Nonetheless, it seems we’re still muddling our way toward a truly sustainable maturity.  And we seem to be doing so in a race against new, self-created dangers.

Don’t we have to get past these hazards — all of them — and soon?

Dumb luck almost surely won’t cut the mustard. On the contrary, we seem pressed more than ever by what the late, great sociologist C. Wright Mills called “the problem of freedom,” the dilemma of “how decisions about the future of human affairs are to be made and who is to make them.” It seems to me that we can’t for very much longer let the prevailing answer to this problem be “nobody.”

Meanwhile, in our desperate times, I think the whole of human history is our common treasury/cautionary tale. Learning from (and adding benefits to) this great repository is both nobody’s special privilege and everybody’s common challenge.

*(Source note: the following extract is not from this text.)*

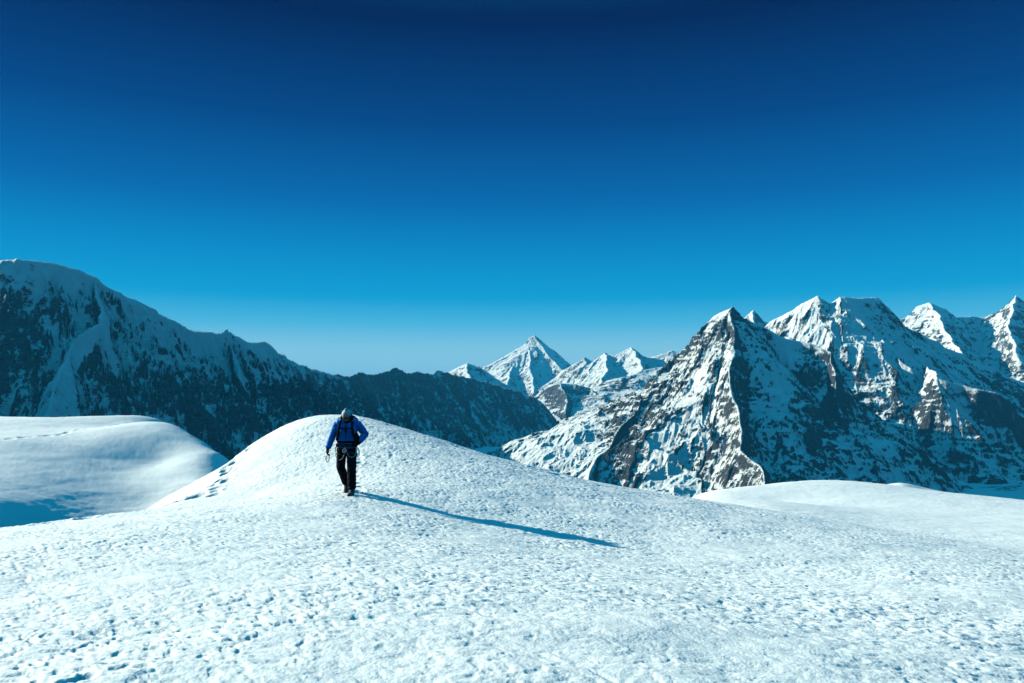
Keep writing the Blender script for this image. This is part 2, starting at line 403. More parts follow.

The trick, for you as an individual, is figuring how and where to look to make yourself capable of finding new answers to our era’s burning questions. To embrace this challenge is, ipso facto, to turn yourself into a lifelong learner, and to pursue a truly classical education.

And here’s some good news: Such a pursuit, demanding as it is, seems to be a key to living your best life.

Sociology can help you live such a life.